Karle Pyaar Karle -Review


Karle Pyaar Karle (KPK) is a movie of the ’80s, rechristened in 2014. While the film has been lavishly mounted as it supports Bollywood’s nepotism, practice of a producer (Suneel Darshan) making a show reel for his son ( Shiv Darshan), scant respect is paid to even trying to give you a halfway decent story with contemporary treatment. Instead, you are introduced to Shiv’s (Kabir) skills to ride, fight, dance, romance and cry in that order.

Keeping him company is a girl Hasleen (Preet).
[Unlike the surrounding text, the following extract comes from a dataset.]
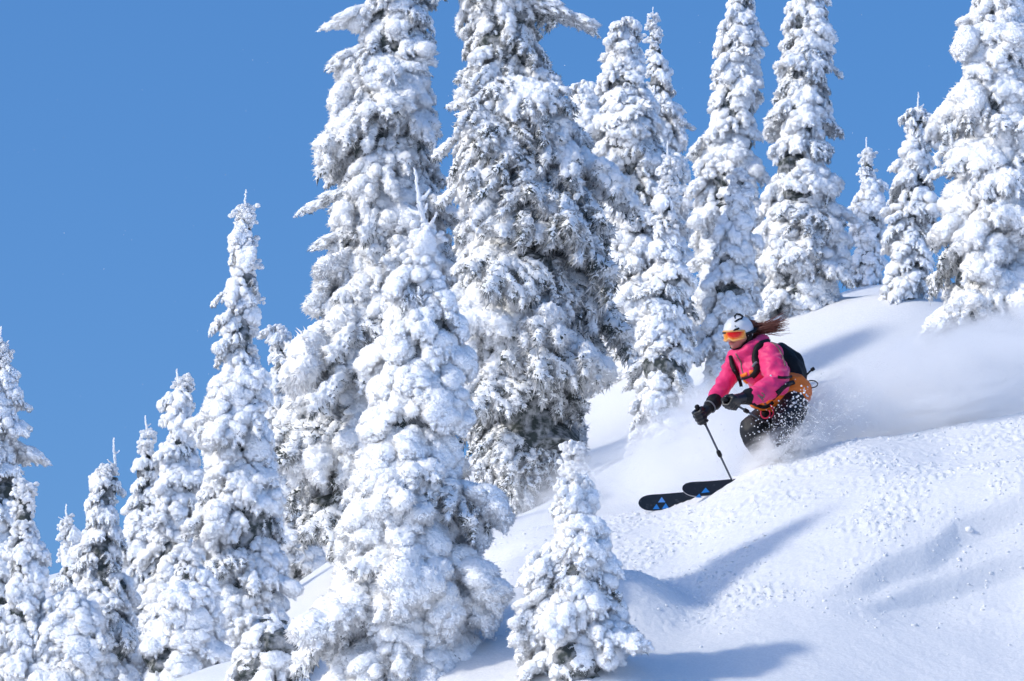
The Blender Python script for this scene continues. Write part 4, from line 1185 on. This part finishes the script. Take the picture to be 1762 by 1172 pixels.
# ------------------------------------------------------------------ powder thrown up by the turn
def puff_material(name, dens, nscale, lo, hi, seed, stretch=(1, 1, 1)):
    m = bpy.data.materials.new(name); m.use_nodes = True
    nt = m.node_tree; nt.nodes.clear()
    out = nt.nodes.new('ShaderNodeOutputMaterial'); vol = nt.nodes.new('ShaderNodeVolumePrincipled')
    vol.inputs['Color'].default_value = (0.995, 0.996, 0.998, 1); vol.inputs['Anisotropy'].default_value = 0.0
    tc = nt.nodes.new('ShaderNodeTexCoord'); mp = nt.nodes.new('ShaderNodeMapping'); nz = nt.nodes.new('ShaderNodeTexNoise')
    mp.inputs['Location'].default_value = (seed * 3.1, seed, 0); mp.inputs['Scale'].default_value = stretch
    nz.inputs['Scale'].default_value = nscale; nz.inputs['Detail'].default_value = 7; nz.inputs['Roughness'].default_value = 0.62; nz.inputs['Distortion'].default_value = 0.6
    mr = nt.nodes.new('ShaderNodeMapRange'); mr.inputs[1].default_value = lo; mr.inputs[2].default_value = hi; mr.interpolation_type = 'SMOOTHSTEP'
    ln = nt.nodes.new('ShaderNodeVectorMath'); ln.operation = 'LENGTH'
    fr = nt.nodes.new('ShaderNodeMapRange'); fr.inputs[1].default_value = 1.0; fr.inputs[2].default_value = 0.35; fr.interpolation_type = 'SMOOTHSTEP'
    mu = nt.nodes.new('ShaderNodeMath'); mu.operation = 'MULTIPLY'
    mu2 = nt.nodes.new('ShaderNodeMath'); mu2.operation = 'MULTIPLY'; mu2.inputs[1].default_value = dens
    nt.links.new(tc.outputs['Object'], mp.inputs[0]); nt.links.new(mp.outputs[0], nz.inputs['Vector']); nt.links.new(nz.outputs[0], mr.inputs[0])
    nt.links.new(tc.outputs['Object'], ln.inputs[0]); nt.links.new(ln.outputs['Value'], fr.inputs[0])
    nt.links.new(mr.outputs[0], mu.inputs[0]); nt.links.new(fr.outputs[0], mu.inputs[1]); nt.links.new(mu.outputs[0], mu2.inputs[0])
    nt.links.new(mu2.outputs[0], vol.inputs['Density']); nt.links.new(vol.outputs[0], out.inputs['Volume'])
    return m
spray = empty('snow_spray', Q(1400, 760, .3)); tag(spray, 'cloud of fine powder snow thrown up behind the skier', None, None, 'stuff')
PUFFS = [  # px, py, depth offset, half sizes (px, px, m), tilt, density, noise
    (1352, 782, -.15, 100, 54, .45, -22, 26.0, 3.6),
    (1425, 722, .5, 145, 74, .95, -30, 11.0, 4.2),
    (1580, 672, 1.4, 250, 105, 1.7, -17, 7.5, 3.4),
    (1760, 632, 2.0, 260, 112, 2.0, -12, 6.0, 3.0),
    (1580, 725, .9, 290, 62, 1.1, -17, 9.0, 4.0),
    (1215, 760, 2.2, 230, 130, 1.3, -28, 4.6, 2.2),
    (1050, 850, 3.2, 240, 110, 1.3, -22, 2.6, 2.0),
]
for k, (px, py, dy, rx, ry, rz, tilt, dens, ns) in enumerate(PUFFS):
    V, Fc = ICO2
    me_ = bpy.data.meshes.new('powder_puff'); me_.from_pydata((V * 1.0).tolist(), [], Fc.tolist())
    me_.materials.append(puff_material('powder_puff', dens, ns, .36, .64, k + 1.0, (1, 1, 1.2)))
    o = bpy.data.objects.new('powder_puff', me_); S.collection.objects.link(o); o.parent = spray
    c = Q(px, py, dy); o.location = c - Q(1400, 760, .3); o.rotation_euler = (0, R(tilt), 0); o.scale = (rx * PXM, rz, ry * PXM)
    o['kind'] = 'stuff'
# grains of snow caught by the light
rs = np.random.default_rng(9)
gp, gr = [], []
def cloud(n, px, py, dy, sx, sy, sd, r0, r1, slope=0):
    for _ in range(n):
        a = rs.normal(); x = px + sx * a; y = py + sy * rs.normal() + slope * sx * a
        gp.append(Q(x, y, dy + sd * rs.normal())); gr.append(rs.uniform(r0, r1) ** 1.0)
cloud(480, 1362, 735, -.42, 24, 24, .05, .0014, .0048, -.4)
cloud(420, 1352, 770, -.42, 22, 17, .06, .0016, .006, -.5)
cloud(900, 1400, 740, -.3, 40, 26, .2, .0012, .0035, -.45)
cloud(60, 1375, 692, -.3, 14, 12, .08, .004, .010)
cloud(500, 1430, 710, -.2, 50, 34, .3, .0012, .005, -.4)
cloud(900, 1580, 640, .6, 120, 36, .5, .0012, .0045, -.2)
cloud(60, 1330, 720, -.45, 30, 25, .05, .003, .007)
cloud(90, 1240, 780, .0, 50, 30, .3, .002, .006)
for _ in range(150):
    gp.append(P(rs.uniform(0, 1762), rs.uniform(0, 760), rs.uniform(18, 34))); gr.append(rs.uniform(.0008, .0022))
V0, F0 = ICO0
gp, gr = np.array(gp), np.array(gr)
o0 = Q(1400, 760, .3)
VV = (gp[:, None, :] - o0 + V0[None] * gr[:, None, None] * rs.uniform(.6, 1.4, (len(gp), 12, 1))).reshape(-1, 3)
FF = (F0[None] + (np.arange(len(gp)) * 12)[:, None, None]).reshape(-1, 3)
gn = mesh_obj('flying_snow_grains', VV, FF.tolist(), M['feather'], None, smooth=False); gn.location = o0
tag(gn, 'loose grains of snow flying round the legs of the skier', None, None, 'stuff')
Borrowing other characters like a group of bad boys, some nerds and some more scantily clad girls straight out of 1970s-80s cinema, the film has a string of artificially created situations – like a bike ride, a fight, a lap-dance, a kiss, all strung together with one obvious objective. ‘Hello – please meet my son. He has decided to become an actor. And he needs to show you what he is capable of while you stay captive. Also while you fidget in your seat, please check out the new girl we chose for him to romance. She can parade in a bikini, sing, dance and mouth some audacious lines.’

Dialogues like ‘either you have *shit in your b*m or dum in your b*m*’ makes you cringe. The film is full of cliches of mainstream cinema. The characters, like the parents of the boy, the quiet suffering mother of the girl, the villain (DG) who owns a meat factory, his spoilt son (Jazz), the son’s sidekick (Goldie), are caricatures that have been a part of Bollywood potboilers for eons. It’s time to bury these fast and furious ones, rather than attempt to glorify them like KPK does.